Getting your kids to clean up the room can be a challenge that leaves both of you irritated and angry. Many kids will do just about anything to avoid cleaning up including whining, dawdling, getting distracted or trying to distract you, and outright refusal. Yelling, threatening, or cajoling may work sometimes but it is a not a long-term strategy as it will just put everyone in a bad mood and make them more resentful of having to clean up. But it is important to teach children to establish a routine of tidying up regularly, calmly, and – eventually – without prompting. This is an essential part of learning important life skills. In order to help you overcome and eventually avoid having this battle, here are some great tips to help you motivate your children to clean up.

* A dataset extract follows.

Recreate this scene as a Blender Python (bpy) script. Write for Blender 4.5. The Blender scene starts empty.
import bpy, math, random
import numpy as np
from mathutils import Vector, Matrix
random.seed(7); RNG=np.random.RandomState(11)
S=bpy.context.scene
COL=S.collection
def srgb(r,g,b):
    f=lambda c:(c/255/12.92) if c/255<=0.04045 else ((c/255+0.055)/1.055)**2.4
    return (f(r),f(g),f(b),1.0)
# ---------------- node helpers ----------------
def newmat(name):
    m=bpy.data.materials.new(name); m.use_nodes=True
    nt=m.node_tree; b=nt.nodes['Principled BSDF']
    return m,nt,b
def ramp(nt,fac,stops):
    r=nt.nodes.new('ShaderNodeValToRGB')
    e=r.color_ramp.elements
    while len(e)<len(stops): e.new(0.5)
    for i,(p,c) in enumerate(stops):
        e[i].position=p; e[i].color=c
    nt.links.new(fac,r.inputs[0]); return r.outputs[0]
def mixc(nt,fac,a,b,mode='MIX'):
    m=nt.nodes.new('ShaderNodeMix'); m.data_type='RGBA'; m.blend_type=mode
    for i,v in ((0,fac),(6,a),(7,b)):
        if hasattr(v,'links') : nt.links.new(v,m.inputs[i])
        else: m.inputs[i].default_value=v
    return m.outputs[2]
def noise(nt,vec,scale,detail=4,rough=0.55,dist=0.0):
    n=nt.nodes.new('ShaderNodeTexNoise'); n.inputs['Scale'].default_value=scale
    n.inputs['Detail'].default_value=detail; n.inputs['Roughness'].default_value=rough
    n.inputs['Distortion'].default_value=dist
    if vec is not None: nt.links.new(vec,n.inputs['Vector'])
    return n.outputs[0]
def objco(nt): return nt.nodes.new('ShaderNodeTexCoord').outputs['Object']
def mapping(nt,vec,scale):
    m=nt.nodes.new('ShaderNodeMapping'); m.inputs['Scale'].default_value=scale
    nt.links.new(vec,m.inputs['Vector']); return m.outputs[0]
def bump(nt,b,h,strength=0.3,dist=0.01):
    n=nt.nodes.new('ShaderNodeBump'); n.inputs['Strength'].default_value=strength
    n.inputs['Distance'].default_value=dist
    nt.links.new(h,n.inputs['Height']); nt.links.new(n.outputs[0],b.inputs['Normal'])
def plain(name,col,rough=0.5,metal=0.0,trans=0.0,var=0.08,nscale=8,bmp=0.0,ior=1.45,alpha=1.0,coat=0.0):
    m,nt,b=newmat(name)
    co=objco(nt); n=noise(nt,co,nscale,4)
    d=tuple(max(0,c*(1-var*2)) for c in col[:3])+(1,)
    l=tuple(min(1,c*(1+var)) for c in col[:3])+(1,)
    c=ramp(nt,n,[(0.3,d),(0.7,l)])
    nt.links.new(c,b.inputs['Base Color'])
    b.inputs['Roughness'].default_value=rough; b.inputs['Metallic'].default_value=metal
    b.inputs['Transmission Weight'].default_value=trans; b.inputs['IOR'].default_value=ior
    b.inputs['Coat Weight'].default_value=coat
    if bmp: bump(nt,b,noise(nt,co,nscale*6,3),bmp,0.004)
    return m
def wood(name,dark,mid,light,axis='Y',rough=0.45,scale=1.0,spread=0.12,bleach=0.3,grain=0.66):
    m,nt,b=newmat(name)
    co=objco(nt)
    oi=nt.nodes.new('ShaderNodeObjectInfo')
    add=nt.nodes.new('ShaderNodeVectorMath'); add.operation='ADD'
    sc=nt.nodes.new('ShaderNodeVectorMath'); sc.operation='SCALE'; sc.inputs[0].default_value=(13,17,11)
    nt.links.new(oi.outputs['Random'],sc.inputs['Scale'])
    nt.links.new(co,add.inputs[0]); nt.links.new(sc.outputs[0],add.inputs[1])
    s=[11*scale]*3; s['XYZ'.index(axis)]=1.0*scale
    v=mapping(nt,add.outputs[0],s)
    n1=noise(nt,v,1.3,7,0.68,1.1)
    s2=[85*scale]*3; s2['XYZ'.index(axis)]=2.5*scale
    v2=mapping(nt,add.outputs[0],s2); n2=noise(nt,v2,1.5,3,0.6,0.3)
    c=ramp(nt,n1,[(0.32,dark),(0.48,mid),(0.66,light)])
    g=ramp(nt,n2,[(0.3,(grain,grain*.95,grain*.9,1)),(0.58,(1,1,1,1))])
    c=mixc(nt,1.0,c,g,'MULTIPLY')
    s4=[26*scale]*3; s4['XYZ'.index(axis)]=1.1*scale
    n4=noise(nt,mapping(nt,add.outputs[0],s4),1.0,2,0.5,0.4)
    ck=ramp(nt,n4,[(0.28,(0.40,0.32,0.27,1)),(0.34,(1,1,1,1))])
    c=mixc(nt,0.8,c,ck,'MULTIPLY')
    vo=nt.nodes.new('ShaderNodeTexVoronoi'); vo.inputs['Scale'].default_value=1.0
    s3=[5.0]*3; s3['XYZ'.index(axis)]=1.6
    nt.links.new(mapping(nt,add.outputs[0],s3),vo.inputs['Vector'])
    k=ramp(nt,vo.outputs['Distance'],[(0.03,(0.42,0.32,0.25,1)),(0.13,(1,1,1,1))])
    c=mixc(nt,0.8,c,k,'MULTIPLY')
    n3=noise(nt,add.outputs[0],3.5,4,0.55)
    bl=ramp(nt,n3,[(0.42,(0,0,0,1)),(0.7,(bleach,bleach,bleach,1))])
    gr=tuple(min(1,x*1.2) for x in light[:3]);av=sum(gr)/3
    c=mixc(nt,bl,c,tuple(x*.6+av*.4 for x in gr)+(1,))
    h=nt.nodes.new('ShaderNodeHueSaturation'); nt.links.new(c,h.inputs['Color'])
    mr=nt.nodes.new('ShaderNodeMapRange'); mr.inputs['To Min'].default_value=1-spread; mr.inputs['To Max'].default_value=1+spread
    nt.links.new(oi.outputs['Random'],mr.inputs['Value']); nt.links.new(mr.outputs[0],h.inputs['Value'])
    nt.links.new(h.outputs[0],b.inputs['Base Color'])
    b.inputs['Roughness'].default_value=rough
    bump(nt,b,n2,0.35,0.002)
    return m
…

- Set a good example: Kids are far more responsive to what we do than what we say. Because of this, it is crucial to lead by example. Take pride in your home, keep your possessions in order, and always maintain a positive attitude toward the daily tasks of cleaning up, rinsing dishes, and putting things away. It will be much harder to encourage your children to be organized if you are always misplacing your car keys or letting unwashed dishes pile up in the sink.
- Respect their space: Children are more likely to want to keep their space tidy and organized if it feels like their own. Give them control over how the space looks and where things are kept and make sure it is clear that it is their responsibility to put their toys and sports equipment away so that they can find it again. Let them rearrange furniture, paint shelves, buy new sheets, decorate boxes to keep possessions in, and choose their own décor.
- Define cleanliness: You can tell your kids to clean up until you are blue in the face but it is never going to get done if you don’t tell them exactly what they need to do. Make a checklist to help them learn all of the steps involved in getting their room up to your standards of clean and don’t forget to include:
- Making the bed;
- Put laundry in the hamper;
- Putting away clean clothes;
- All toys and sports equipment off the floor and in its place;
- Vacuuming
- Do chores together: Armchair supervision is often less effective than active participation. Set aside a specific amount of time to work together getting their room spic and span and, once they have learned how to perform all of the necessary tasks, use the time to catch up on how their schoolwork is going and what is going on with their friends.
- Set reasonable standards: Keep your expectations reasonable and offer help when they need it but don’t let yourself do all the work out of frustration or a desire to be helpful. Show them how to do something and then make them do it themselves or they will never learn. Proper cleaning up is essential to prevent illness and injury so establish strict rules about garbage, dirty dishes, moldering laundry, broken glass and/or scattered toys.